Founded on the last day of 1881 as a cooperative and opening its doors to the public in February 1882, Banco Sabadell has a track record of 140 years spent advising and financially serving people and companies.
Reaching this milestone offers us an opportunity to look back at the journey we have made. The history of Banco Sabadell is the story of the launch of a small local bank at the end of the 19th century, which, over time, has grown into a multinational banking group with a set of corporate values that have defined its very way of being and carrying out its banking work.
Its trajectory has been exemplary and trailblazing in many respects. The bank has covered a long and fruitful path in which it has tackled important business, social, and economic challenges, which it has been able to overcome thanks to the vision, determination, pragmatism, and professionalism of its leaders over the years, as well as the work, effort, dedication, and commitment of all the people who have worked with it from day one, with the conviction and enthusiasm to build up a project that they have been able to make their own.
1881 - 1939
Foundation and early years
In 1881, a group of businessmen from the city of Sabadell founded Banco de Sabadell with a capital of 10 million pesetas.

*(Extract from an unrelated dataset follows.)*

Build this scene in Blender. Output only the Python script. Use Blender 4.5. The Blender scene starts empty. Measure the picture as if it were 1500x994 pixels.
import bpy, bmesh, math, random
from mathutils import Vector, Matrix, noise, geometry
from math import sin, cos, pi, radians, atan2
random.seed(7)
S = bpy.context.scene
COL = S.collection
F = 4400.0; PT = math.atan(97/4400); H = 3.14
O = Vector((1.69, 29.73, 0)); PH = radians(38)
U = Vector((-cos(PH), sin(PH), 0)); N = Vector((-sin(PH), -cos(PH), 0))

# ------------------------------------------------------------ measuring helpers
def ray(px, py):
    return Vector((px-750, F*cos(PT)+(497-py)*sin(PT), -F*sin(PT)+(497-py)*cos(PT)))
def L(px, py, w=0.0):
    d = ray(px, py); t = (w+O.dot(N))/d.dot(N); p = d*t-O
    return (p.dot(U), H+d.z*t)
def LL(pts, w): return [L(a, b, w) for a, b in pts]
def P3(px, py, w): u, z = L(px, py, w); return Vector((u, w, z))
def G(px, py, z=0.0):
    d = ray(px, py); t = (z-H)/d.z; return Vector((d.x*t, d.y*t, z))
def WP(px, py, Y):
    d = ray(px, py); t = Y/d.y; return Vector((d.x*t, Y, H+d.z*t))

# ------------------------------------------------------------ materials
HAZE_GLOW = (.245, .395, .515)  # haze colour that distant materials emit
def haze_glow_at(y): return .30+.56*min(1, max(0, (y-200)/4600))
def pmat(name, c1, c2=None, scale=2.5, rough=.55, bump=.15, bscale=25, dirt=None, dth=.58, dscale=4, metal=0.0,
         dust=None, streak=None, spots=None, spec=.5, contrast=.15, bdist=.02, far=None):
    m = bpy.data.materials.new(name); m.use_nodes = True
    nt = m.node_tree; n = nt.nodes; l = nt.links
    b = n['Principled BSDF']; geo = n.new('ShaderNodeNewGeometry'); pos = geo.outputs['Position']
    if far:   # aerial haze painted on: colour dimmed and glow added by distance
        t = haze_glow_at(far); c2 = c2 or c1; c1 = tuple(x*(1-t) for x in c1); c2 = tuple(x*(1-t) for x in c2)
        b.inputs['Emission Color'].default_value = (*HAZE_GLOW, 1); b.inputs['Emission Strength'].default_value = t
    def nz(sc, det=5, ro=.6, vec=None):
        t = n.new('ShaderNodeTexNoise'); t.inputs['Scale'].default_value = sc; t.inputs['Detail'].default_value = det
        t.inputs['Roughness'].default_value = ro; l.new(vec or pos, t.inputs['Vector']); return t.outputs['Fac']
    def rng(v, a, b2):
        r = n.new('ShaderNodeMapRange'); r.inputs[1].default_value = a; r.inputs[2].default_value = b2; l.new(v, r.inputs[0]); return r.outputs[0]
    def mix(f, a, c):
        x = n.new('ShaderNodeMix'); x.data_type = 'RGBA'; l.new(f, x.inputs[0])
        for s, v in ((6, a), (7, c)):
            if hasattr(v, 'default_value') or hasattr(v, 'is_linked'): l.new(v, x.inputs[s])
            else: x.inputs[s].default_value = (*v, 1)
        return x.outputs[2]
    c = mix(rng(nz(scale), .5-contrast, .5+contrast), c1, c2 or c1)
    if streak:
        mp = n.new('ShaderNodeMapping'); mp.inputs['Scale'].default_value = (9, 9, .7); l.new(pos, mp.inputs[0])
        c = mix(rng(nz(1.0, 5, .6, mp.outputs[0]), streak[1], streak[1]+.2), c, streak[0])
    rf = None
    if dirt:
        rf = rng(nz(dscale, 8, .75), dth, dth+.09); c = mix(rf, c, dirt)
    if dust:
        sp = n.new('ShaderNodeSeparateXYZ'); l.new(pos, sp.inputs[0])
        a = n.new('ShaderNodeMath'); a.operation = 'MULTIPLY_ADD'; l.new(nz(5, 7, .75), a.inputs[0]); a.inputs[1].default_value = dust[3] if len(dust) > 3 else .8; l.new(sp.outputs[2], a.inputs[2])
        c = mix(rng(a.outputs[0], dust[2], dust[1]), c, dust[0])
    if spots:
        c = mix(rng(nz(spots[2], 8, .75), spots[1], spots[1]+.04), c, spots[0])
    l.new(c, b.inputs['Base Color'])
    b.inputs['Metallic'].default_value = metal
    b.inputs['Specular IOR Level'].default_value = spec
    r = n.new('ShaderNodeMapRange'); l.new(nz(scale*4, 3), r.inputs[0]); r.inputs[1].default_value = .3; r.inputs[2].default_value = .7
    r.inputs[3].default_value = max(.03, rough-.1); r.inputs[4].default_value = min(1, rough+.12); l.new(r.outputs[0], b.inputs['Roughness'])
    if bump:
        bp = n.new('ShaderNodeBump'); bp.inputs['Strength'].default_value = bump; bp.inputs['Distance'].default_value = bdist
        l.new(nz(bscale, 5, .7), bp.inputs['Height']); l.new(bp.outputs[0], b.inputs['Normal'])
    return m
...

The early years were characterised by the bank’s active role in the wool and coal mining trade, which it abandoned in the early 20th century to focus exclusively on financial services. The 1920s and 1930s were characterised by the economic crisis, political instability, and social conflicts, difficulties that the bank overcame thanks to the good governance that emerged from the crisis of confidence that the bank had experienced in 1926.
1940 - 1979
Territorial expansion
In the 1940s, the bank focused its activity on stabilising its situation and restoring normality after the Spanish Civil War. Years later, it was already enjoying a high degree of confidence. The country’s economic recovery had allowed it to grow in terms of operations and share capital until, in 1965, it opened its first office situated outside Sabadell, in Sant Cugat del Vallès. From then on, the bank’s branches spread to nearby towns and even into Barcelona. Shortly after that, it opened its first branch in Madrid, and at the end of the 1970s its first foreign branch, in London.
1980 - 1995
From local bank to corporate group
The last two decades of the 20th century were characterised by two levers of transformation. On the one hand there was technology, with a strong commitment by the bank to consolidate the computerisation of its processes and implement the teleprocessing of data. On the other was its configuration as a business group through the creation of subsidiaries that could respond to the specialisation needs of an increasingly extensive and internationalised commercial network. In the 1990s, the corporate image was revamped and “Banco Sabadell” was born, without the preposition “de”, as a commercial brand.
In 1996, the bank’s first non-organic deal was formalised with the purchase of the NatWest España group. The new millennium began with the purchase of Banco Herrero and its flotation, which took place on 18 April 2001. In 2003, the purchase of Banco Atlántico was signed, which meant an increase in size that made Banco Sabadell one of the leading institutions in the Spanish market. In 2004, the bank’s shares were included in the IBEX 35 index. In 2006, Banco Urquijo was acquired, and in 2007, so was TransAtlantic Bank of Miami in the United States.
2008 - Present
The leap to universal and geographically diversified bank
Banco Sabadell positioned itself as a one of the buying entities in the process of bank concentration caused by the great financial crisis, which erupted in 2008 following the collapse of Lehman Brothers. In Spain, it acquired Banco Guipuzcoano (2010), Banco CAM (2011), the branch network in Catalonia and Aragon of the former Caixa Penedès (2012), Banco Gallego, and the Spanish business of Lloyds (2013). In addition to this, the bank began an ambitious process of internationalisation, which materialised with the acquisition of the British bank TSB in 2015 and the creation of a bank in Mexico in 2016. The bank became one of the largest institutions in the Spanish financial system during these years, tripling its size, geographically diversifying its business, and increasing its customer base sixfold, all while safeguarding its solvency and liquidity. On 31 December 2021, Banco Sabadell celebrated its 140th anniversary, looking to the future with the same drive, enthusiasm, and ambition that it had possessed on 31 December 1881.